なぜなら60日の間に予想外の事態が起きるかもしれませんし、入金までの時間が長いとそれだけ支払いに耐えるためのキャッシュが多く必要になるからです。
スタートアップ企業であったり、取引関係が浅い場合は支払いサイトが長くなりがちですが、取引関係が成熟してくるのにあわせて支払いサイトを見直し、回収までの時間をできるだけ短くすることが売掛金のリスク軽減につながります。
3-3.支払いサイクルを遅くする
前項の逆で、自社からの支払いをするまでの時間を長くすることで資金ショートのリスクを軽減できるため、それが売掛金のリスク軽減になります。

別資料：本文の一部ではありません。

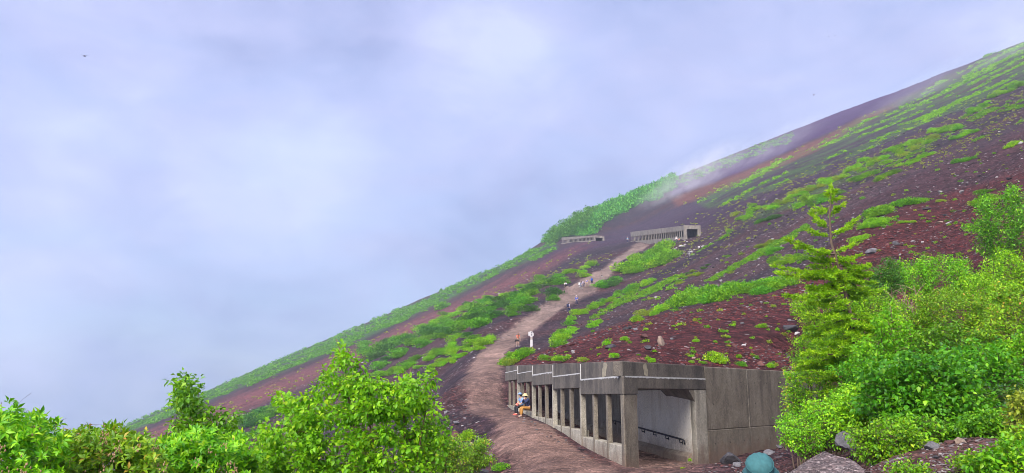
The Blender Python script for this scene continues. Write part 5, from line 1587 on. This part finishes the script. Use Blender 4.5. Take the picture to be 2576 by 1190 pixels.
def pose_of(kind):
    b = {}
    for k, v in BASE.items():
        if k in ('pelvis', 'waist', 'chest', 'neck', 'jaw', 'head'): b[k] = Vector(v)
        else: b[k + 'R'] = Vector(v); b[k + 'L'] = Vector((-v[0], v[1], v[2]))
    def st(**kw):
        for k, v in kw.items(): b[k] = Vector(v)
    if kind == 'walk':
        st(kneeR=(.10, .17, .53), ankleR=(.10, .22, .11), toeR=(.11, .37, .07), kneeL=(-.10, -.03, .49), ankleL=(-.10, -.22, .13), toeL=(-.11, -.09, .05), elbowR=(.25, -.10, 1.15), wristR=(.25, .04, .95), elbowL=(-.25, .02, 1.13), wristL=(-.22, .24, 1.05))
    if kind == 'lean':
        st(pelvis=(0, -.08, .90), waist=(0, -.02, 1.04), chest=(0, .10, 1.22), neck=(0, .21, 1.35), jaw=(0, .285, 1.38), head=(0, .31, 1.45), shoulderR=(.18, .15, 1.30), shoulderL=(-.18, .15, 1.30), elbowR=(.245, .13, 1.04), elbowL=(-.245, .13, 1.04), wristR=(.24, .18, .81), wristL=(-.24, .18, .81),
           hipR=(.09, -.06, .86), hipL=(-.09, -.06, .86), kneeR=(.12, .12, .49), kneeL=(-.11, .03, .48), ankleR=(.13, .10, .09), ankleL=(-.12, -.1, .10), toeR=(.15, .25, .035), toeL=(-.13, .04, .035))
    if kind in ('sit', 'sit_low', 'sit_hand'):
        z = .40 if kind != 'sit_low' else .10
        st(pelvis=(0, 0, z + .10), waist=(0, .01, z + .24), chest=(0, .06, z + .45), neck=(0, .12, z + .60), jaw=(0, .19, z + .665), head=(0, .185, z + .75), shoulderR=(.175, .09, z + .55), shoulderL=(-.175, .09, z + .55), elbowR=(.25, .16, z + .30), elbowL=(-.25, .16, z + .30), wristR=(.13, .36, z + .22), wristL=(-.13, .36, z + .24), hipR=(.09, .03, z + .08), hipL=(-.09, .03, z + .08))
        if kind != 'sit_low':
            st(kneeR=(.13, .44, z + .11), kneeL=(-.13, .42, z + .11), ankleR=(.13, .40, .09), ankleL=(-.13, .48, .09), toeR=(.15, .54, .035), toeL=(-.15, .62, .035))
        else:
            st(kneeR=(.14, .34, z + .40), kneeL=(-.14, .36, z + .38), ankleR=(.14, .52, .09), ankleL=(-.14, .56, .09), toeR=(.15, .66, .04), toeL=(-.15, .70, .04))
        if kind == 'sit_hand':
            st(wristR=(.06, .24, z + .60), elbowR=(.22, .28, z + .38), wristL=(-.05, .25, z + .58), elbowL=(-.22, .26, z + .36))
    if kind == 'look_down':
        st(chest=(0, .02, 1.29), neck=(0, .05, 1.44), jaw=(0, .135, 1.475), head=(0, .19, 1.535), wristR=(.14, .26, 1.02), wristL=(-.14, .26, 1.02), elbowR=(.25, .0, 1.13), elbowL=(-.25, .0, 1.13))
    if kind == 'bend':
        st(pelvis=(0, -.12, .90), waist=(0, -.02, .99), chest=(0, .17, 1.08), neck=(0, .32, 1.13), jaw=(0, .40, 1.12), head=(0, .43, 1.18), shoulderR=(.17, .24, 1.10), shoulderL=(-.17, .24, 1.10), elbowR=(.21, .30, .84), elbowL=(-.21, .30, .84), wristR=(.15, .42, .64), wristL=(-.15, .42, .64), hipR=(.09, -.1, .87), hipL=(-.09, -.1, .87))
    return b


def person(label, loc, heading, scale, kind, shirt, legs, sleeves='short', shorts=False, hat=None, hat_kind='cap', pack=None, hair='hair', shoes='shoe_cloth', hat_loc=None, group=None, extra=None):
    b = pose_of(kind); root = empty('person', loc, heading); root.scale = (scale,) * 3
    tag(root, label, 'person', group)
    names = ['pelvis', 'waist', 'chest', 'neck', 'jaw', 'head']; rad = [(.14, .105), (.125, .095), (.145, .10), .052, (.068, .07), (.078, .092)]
    pts = [b[k] for k in names]; ed = [(0, 1), (1, 2), (2, 3), (3, 4), (4, 5)]
    fwd = (b['jaw'] - b['neck']); fwd.z = 0; fwd = fwd.normalized() if fwd.length > .01 else Vector((0, 1, 0))
    up = (b['head'] - b['jaw']).normalized()
    top = b['head'] + up * .07; pts.append(top); rad.append((.055, .065)); ed.append((5, 6))
    nose = b['head'] + fwd * .105 - up * .03; pts.append(nose); rad.append(.012); ed.append((5, 7))
    for s in 'RL':
        sg = 1 if s == 'R' else -1
        i0 = len(pts)
        sh, el, wr = b['shoulder' + s], b['elbow' + s], b['wrist' + s]
        fdir = (wr - el).normalized(); palm = wr + fdir * .075
        pts += [sh, el, wr, palm]; rad += [.056, .042, .028, (.03, .02)]; ed += [(2, i0), (i0, i0 + 1), (i0 + 1, i0 + 2), (i0 + 2, i0 + 3)]
        side = Vector((1, 0, 0)) - fdir * fdir.x; side.normalize(); curl = side.cross(fdir).normalized() * sg
        for k, (of, ln) in enumerate(((-.030, .066), (-.010, .078), (.010, .074), (.029, .058))):
            j = len(pts); k0 = palm + side * of + fdir * .012
            pts += [k0, k0 + fdir * ln * .55 + curl * .006, k0 + fdir * ln * .95 + curl * .026]; rad += [.0098, .0090, .0075]; ed += [(i0 + 3, j), (j, j + 1), (j + 1, j + 2)]
        j = len(pts); k0 = wr + fdir * .03 - side * sg * .026
        pts += [k0, k0 - side * sg * .022 + fdir * .030, k0 - side * sg * .024 + fdir * .058 + curl * .01]; rad += [.012, .011, .009]; ed += [(i0 + 2, j), (j, j + 1), (j + 1, j + 2)]
        i1 = len(pts)
        pts += [b['hip' + s], b['knee' + s], b['ankle' + s], b['toe' + s]]; rad += [.088, .058, .042, (.04, .03)]; ed += [(0, i1), (i1, i1 + 1), (i1 + 1, i1 + 2), (i1 + 2, i1 + 3)]
        # shoe
        m = MB(); a_, t_ = b['ankle' + s], b['toe' + s]; d_ = (t_ - a_); d_.z = 0; d_.normalize()
        heel = a_ - d_ * .06; heel.z = max(.03, a_.z - .05)
        m.tube([heel + Vector((0, 0, .005)), a_ + Vector((0, 0, -.03)), (a_ + t_) / 2 + Vector((0, 0, -.002)), t_, t_ + d_ * .035], [.036, .052, .050, .045, .02], 10); m.build('shoe', M[shoes], root, smooth=True)
    skin('body', pts, ed, rad, M['skin'], root, 1)
    # shirt
    P_ = [b['pelvis'] * .6 + b['waist'] * .4, b['waist'], b['chest'], b['neck'] * .72 + b['chest'] * .28]; R_s = [(.160, .125), (.150, .118), (.166, .122), (.075, .07)]; E = [(0, 1), (1, 2), (2, 3)]
    for s in 'RL':
        i = len(P_); sh, el, wr = b['shoulder' + s], b['elbow' + s], b['wrist' + s]
        if sleeves == 'none': P_ += [sh, sh.lerp(el, .14)]; R_s += [.078, .07]; E += [(2, i), (i, i + 1)]
        elif sleeves == 'short': P_ += [sh, sh.lerp(el, .62)]; R_s += [.074, .062]; E += [(2, i), (i, i + 1)]
        else: P_ += [sh, el, el.lerp(wr, .92)]; R_s += [.074, .060, .044]; E += [(2, i), (i, i + 1), (i + 1, i + 2)]
    skin('shirt', P_, E, R_s, M[shirt], root, 1)
    P_ = [b['pelvis'] + (b['waist'] - b['pelvis']) * .35, b['pelvis']]; R_s = [(.148, .118), (.152, .125)]; E = [(0, 1)]
    for s in 'RL':
        i = len(P_); h_, k_, a_ = b['hip' + s], b['knee' + s], b['ankle' + s]
        if shorts: P_ += [h_, h_.lerp(k_, .8)]; R_s += [.108, .098]; E += [(1, i), (i, i + 1)]
        else: P_ += [h_, k_, k_.lerp(a_, .95)]; R_s += [.106, .076, .062]; E += [(1, i), (i, i + 1), (i + 1, i + 2)]
    skin('shorts' if shorts else 'trousers', P_, E, R_s, M[legs], root, 1)
    # hair, eyes, hat in head space
    q = Vector((0, 0, 1)).rotation_difference(up).to_matrix().to_4x4()
    ang = math.atan2(-fwd.x, fwd.y)
    T = Matrix.Translation(b['head']) @ q @ Matrix.Rotation(ang, 4, 'Z')
    m = MB(); m.lathe([(.086, -.07), (.096, -.02), (.098, .03), (.088, .075), (.058, .108), (.015, .122)], (0, -.018, 0), 16, .92, 1.02)
    o = m.build('hair', M[hair], root, smooth=True); o.matrix_local = T
    for sx in (-.032, .032):
        m = MB(); m.lathe([(.001, -.010), (.010, -.004), (.010, .004), (.001, .010)], (sx, .083, .0), 8); o = m.build('eye', M['eye'], root, smooth=True); o.matrix_local = T
    if hat:
        m = MB()
        if hat_kind == 'cap':
            m.lathe([(.104, .02), (.106, .05), (.098, .09), (.066, .122), (.012, .134)], (0, -.008, 0), 18, .95, 1.06)
            m.prism([(-.075, .06), (.075, .06), (.060, .175), (.0, .19), (-.060, .175)], .022, .034)
        else:
            m.lathe([(.165, -.005), (.168, .0), (.135, .022), (.106, .035), (.105, .07), (.094, .105), (.06, .122), (.012, .127)], (0, 0, 0), 22, 1.0, 1.08)
        o = m.build('hat', M[hat], root, smooth=True); o.matrix_local = T
    if pack:
        up2 = (b['neck'] - b['waist']).normalized(); bk = Vector((0, -1, 0)); bk = (bk - up2 * bk.dot(up2)).normalized()
        m = MB(); m.box((0, 0, 0), (.31, .20, .50)); m.box((0, -.12, -.06), (.22, .07, .26))
        o = m.build('backpack', M[pack], root, bevel=.05)
        R3 = Matrix((Vector((1, 0, 0)), -bk, up2)).transposed().to_4x4()
        o.matrix_local = Matrix.Translation(b['chest'] - up2 * .06 + bk * .23) @ R3
    if extra: extra(root, b)
    return root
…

この場合も取引先からの信用が重要になるため、取引関係が成熟していないと交渉は難しいかもしれません。その場合は法人用のクレジットカードを利用するのもひとつの手です。
クレジットカードは早くても翌月、場合によっては翌々月の決済になるため、取引先への支払いサイトがそれよりも短い場合はクレジットカードで支払うことで支払いまでの時間を延ばすことができます。
クレジットカードは法人用であってもポイントの付与や各種特典があるので、その意味でもメリットがあります。
3-4.売上債権の現金化
先ほど解説した支払いサイトの工夫は、いずれも取引先との交渉と合意が必要です。
それが難しい場合は自社だけでできる方策として、売上債権の現金化が有効です。
3-4-1.ファクタリング
ファクタリングは近年になって知名度が高くなってきたもので、支払い期日が到来していない売上債権を専門の業者に買い取ってもらうサービスのことです。
売掛金を回収する前に資金繰りが苦しくなってきた時に有効なサービスですが、手数料が決して安くないことや、3社間ファクタリングだと売掛金を第三者に売却したことが取引先に知られてしまうため、そういったデメリットも考慮しつつ利用を検討してください。
なお、2社間ファクタリングといって自社とファクタリング業者だけの2社間取引で資金調達が可能な仕組みもあります。
この仕組みを利用すると取引先に資金繰り事情を知られる心配はありませんが、手数料が高いことなどのデメリットは変わりません。
3-4-2.手形割引
売上債権が手形である場合は、手形割引業者にその手形を買い取ってもらうことで資金を調達することができます。
手形「割引」という名称になっている通り、手形割引を利用すると業者に多額のコストを支払うことになるので、急場をしのぐことはできても資金繰りの根本的な解決にはなりません。
3-5.売掛保証で保険を掛ける
売掛金が持つ回収不能リスクを、保険でカバーできることをご存じでしょうか。欧米ではすでに多くの企業が利用しているサービスで、売掛保証と呼ばれています。
この保険を利用すると、万が一売掛金が回収不能に陥ったとしても保険会社から保険金が支払われるため、回収不能のリスクを適切に管理することができます。
4.まとめ
売掛金が持つ潜在的なリスクとキャッシュフローとの関係について解説してきました。企業経営において重要なのはキャッシュであり、それを示しているのがキャッシュフロー計算書です。
そこから資金繰りの健全性を読み取り、適切な方策を講じることで経営の健全性を保つことは経営者の重要な責務です。
売掛金のリスクを軽減する方法も併せて解説しましたので、ぜひご参考にしてください。